Questi aspetti sono indispensabili e, come ho detto prima, molte delle iniziative in corso non presentano tale scopo e, di conseguenza, sono più difficili da motivare.
Come crede che si possa vincere la sfida di trovare un equilibrio tra crescita economica e tutela dell’ambiente?
Una parte dei profitti dovrà essere destinata al monitoraggio e alla protezione dell’ambiente a partire dalle fasi iniziali di ogni progetto di sviluppo.
In un mondo sempre più attento alla sostenibilità, come possiamo ripensare il modello di sviluppo delle infrastrutture?
Un primo passo è quello di considerare lo sviluppo delle infrastrutture dal punto di vista dei consumatori piuttosto che da quello dei produttori.
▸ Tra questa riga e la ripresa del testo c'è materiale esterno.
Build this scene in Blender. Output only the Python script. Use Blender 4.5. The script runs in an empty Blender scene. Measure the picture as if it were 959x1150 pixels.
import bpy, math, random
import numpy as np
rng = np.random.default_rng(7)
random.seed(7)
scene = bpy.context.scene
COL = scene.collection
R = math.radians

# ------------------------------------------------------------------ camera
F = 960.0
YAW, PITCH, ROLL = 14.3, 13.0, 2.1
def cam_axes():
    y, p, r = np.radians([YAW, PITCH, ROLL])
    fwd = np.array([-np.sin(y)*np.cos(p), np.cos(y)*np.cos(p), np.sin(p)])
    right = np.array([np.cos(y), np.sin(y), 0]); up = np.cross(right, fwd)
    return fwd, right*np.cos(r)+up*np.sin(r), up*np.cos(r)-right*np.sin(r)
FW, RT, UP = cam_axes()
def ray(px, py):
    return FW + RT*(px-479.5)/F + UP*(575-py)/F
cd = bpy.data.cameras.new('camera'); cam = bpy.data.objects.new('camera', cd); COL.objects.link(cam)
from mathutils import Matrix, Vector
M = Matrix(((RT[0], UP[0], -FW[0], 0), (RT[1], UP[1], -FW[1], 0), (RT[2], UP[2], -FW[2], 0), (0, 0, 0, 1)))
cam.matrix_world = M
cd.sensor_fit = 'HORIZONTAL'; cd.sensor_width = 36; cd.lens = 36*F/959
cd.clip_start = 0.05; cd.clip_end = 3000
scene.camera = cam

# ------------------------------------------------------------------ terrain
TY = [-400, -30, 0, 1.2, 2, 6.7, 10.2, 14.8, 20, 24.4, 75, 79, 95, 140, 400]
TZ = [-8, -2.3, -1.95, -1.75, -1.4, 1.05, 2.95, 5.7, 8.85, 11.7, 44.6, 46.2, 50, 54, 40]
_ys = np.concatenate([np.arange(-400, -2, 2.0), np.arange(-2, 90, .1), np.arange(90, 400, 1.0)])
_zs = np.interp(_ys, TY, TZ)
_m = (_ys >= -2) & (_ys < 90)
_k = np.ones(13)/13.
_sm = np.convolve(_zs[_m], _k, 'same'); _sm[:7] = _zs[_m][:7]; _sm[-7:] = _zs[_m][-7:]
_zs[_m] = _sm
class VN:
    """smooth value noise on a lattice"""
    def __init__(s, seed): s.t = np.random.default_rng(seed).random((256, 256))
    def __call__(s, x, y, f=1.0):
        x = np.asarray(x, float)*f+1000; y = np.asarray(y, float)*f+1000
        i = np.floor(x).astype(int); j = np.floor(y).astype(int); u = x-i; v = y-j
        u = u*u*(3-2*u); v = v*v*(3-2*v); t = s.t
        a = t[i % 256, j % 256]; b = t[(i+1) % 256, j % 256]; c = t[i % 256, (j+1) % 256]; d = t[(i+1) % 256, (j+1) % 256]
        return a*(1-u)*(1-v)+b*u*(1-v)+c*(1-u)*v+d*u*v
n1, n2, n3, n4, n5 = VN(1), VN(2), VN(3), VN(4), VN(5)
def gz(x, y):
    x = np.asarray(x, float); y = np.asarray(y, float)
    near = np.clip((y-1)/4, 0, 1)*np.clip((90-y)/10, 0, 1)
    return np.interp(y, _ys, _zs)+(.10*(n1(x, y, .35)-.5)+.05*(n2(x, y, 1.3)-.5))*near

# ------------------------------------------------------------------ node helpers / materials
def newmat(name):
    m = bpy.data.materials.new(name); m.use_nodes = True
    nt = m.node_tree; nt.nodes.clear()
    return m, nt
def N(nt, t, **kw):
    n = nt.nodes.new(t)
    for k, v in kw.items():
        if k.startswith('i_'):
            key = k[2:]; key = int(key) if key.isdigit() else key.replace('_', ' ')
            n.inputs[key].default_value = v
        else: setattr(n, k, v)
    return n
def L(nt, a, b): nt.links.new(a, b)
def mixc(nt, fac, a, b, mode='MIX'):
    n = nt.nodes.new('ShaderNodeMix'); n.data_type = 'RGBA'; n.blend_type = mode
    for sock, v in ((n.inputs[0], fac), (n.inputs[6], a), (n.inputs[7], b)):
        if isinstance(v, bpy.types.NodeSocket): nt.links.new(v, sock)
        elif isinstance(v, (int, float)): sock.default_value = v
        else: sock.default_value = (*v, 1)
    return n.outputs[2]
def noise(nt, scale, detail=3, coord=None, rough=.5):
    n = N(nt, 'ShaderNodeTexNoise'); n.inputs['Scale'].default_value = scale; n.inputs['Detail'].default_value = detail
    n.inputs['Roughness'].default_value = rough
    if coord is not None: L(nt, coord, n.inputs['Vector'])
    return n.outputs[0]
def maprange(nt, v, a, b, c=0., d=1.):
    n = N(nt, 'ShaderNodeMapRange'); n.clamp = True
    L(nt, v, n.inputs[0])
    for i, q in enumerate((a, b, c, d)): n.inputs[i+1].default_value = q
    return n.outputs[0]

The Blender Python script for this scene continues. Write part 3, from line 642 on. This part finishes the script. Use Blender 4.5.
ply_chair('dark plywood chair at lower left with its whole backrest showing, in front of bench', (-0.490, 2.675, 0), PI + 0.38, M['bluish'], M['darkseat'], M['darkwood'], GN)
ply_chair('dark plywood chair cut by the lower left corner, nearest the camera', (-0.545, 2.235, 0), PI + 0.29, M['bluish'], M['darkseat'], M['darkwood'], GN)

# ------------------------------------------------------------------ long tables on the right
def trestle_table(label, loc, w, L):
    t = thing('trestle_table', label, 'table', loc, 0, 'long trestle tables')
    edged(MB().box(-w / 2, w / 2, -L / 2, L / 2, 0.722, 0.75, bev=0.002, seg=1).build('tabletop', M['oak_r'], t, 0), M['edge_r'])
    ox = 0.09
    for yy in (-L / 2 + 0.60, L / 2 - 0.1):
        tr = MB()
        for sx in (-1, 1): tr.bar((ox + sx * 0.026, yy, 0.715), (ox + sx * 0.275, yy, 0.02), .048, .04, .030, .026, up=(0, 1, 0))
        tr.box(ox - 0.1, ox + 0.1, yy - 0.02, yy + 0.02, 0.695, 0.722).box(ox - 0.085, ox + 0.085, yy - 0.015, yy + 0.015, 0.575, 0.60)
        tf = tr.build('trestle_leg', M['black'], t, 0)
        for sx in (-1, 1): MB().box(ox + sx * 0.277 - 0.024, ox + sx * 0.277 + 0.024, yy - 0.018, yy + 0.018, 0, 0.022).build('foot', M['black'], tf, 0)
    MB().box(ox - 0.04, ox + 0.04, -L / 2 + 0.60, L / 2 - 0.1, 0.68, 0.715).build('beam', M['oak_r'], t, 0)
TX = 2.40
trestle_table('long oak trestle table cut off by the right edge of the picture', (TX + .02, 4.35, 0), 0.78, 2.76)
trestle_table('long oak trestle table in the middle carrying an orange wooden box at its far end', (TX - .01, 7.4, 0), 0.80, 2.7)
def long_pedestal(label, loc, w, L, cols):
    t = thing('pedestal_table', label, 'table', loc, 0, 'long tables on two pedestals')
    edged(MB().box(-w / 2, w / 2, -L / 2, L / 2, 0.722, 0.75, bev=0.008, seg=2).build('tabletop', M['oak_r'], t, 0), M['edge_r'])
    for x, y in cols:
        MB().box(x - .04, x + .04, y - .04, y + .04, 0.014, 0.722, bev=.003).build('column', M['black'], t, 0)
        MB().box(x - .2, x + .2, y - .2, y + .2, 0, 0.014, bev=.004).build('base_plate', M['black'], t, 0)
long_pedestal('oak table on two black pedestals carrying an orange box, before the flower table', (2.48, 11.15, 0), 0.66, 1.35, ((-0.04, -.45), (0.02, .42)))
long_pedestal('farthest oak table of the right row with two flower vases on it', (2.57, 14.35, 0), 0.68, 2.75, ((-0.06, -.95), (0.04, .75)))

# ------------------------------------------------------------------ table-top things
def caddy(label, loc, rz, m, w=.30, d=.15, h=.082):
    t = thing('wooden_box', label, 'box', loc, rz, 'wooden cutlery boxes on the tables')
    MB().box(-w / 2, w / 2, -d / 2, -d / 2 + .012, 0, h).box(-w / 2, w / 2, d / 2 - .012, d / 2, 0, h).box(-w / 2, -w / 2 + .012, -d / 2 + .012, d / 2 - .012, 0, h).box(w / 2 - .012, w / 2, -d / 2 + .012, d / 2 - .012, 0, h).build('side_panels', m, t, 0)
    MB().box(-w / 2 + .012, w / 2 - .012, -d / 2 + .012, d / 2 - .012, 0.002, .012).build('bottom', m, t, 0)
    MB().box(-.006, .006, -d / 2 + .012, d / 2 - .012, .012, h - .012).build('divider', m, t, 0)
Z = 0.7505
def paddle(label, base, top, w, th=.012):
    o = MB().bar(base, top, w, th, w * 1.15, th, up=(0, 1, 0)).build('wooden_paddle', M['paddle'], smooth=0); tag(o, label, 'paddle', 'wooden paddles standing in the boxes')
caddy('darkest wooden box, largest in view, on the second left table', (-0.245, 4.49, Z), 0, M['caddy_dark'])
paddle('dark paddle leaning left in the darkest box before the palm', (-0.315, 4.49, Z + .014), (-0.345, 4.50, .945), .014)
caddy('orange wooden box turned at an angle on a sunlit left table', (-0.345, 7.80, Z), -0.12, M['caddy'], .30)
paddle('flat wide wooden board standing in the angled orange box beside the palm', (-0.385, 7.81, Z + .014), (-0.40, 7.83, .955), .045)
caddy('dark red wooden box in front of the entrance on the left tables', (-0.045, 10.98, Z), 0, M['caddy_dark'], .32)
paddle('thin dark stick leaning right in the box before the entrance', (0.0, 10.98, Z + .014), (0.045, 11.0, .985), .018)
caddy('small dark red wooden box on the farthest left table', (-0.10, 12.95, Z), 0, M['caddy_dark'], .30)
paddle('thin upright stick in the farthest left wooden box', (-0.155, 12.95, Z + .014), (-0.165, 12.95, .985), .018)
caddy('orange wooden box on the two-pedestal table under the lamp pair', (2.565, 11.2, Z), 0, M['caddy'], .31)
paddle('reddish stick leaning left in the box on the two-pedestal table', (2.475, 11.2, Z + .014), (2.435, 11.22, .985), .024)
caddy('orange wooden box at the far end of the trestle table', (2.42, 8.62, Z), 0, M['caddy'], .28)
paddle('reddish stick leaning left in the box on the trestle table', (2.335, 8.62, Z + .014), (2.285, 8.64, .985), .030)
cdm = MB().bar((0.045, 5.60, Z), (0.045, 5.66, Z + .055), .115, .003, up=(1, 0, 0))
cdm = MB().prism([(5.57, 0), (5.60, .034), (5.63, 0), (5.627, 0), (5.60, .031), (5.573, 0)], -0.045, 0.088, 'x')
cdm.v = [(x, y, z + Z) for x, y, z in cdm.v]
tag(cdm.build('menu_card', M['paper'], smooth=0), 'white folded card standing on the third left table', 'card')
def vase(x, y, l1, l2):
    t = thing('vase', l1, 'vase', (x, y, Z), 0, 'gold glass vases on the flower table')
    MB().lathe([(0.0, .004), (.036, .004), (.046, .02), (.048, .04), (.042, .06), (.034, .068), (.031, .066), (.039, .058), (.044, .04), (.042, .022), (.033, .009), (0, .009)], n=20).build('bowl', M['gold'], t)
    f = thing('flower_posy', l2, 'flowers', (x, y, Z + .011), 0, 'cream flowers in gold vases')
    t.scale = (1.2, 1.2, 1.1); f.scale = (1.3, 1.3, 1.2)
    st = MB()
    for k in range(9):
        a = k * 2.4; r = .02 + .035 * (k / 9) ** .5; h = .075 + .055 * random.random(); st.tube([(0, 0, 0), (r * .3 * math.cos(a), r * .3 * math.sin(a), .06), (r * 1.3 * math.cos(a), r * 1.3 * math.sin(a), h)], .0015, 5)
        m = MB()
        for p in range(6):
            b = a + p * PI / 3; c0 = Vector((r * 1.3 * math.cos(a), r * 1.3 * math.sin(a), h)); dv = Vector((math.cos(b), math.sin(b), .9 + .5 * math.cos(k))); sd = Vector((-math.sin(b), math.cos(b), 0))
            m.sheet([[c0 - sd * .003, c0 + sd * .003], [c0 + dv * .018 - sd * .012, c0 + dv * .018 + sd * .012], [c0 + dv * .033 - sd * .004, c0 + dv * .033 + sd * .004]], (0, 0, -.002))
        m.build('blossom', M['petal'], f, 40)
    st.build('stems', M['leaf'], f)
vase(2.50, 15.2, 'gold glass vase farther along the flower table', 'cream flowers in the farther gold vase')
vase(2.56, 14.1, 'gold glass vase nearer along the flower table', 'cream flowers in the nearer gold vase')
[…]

Sembra infatti che ci dimentichiamo di considerare il consumatore come un partner e di soddisfare la domanda di sistemi accessibili, affidabili e funzionali. Allora, per migliorare l’esperienza dell’utente e coinvolgerlo nella manutenzione e nel funzionamento del sistema e nel fornire un feedback, non dobbiamo dimenticarci di individuare i modi in cui consumatori e produttori possono collaborare per garantire che infrastrutture e riutilizzo dei materiali abbiano una durata maggiore e siano più affidabili.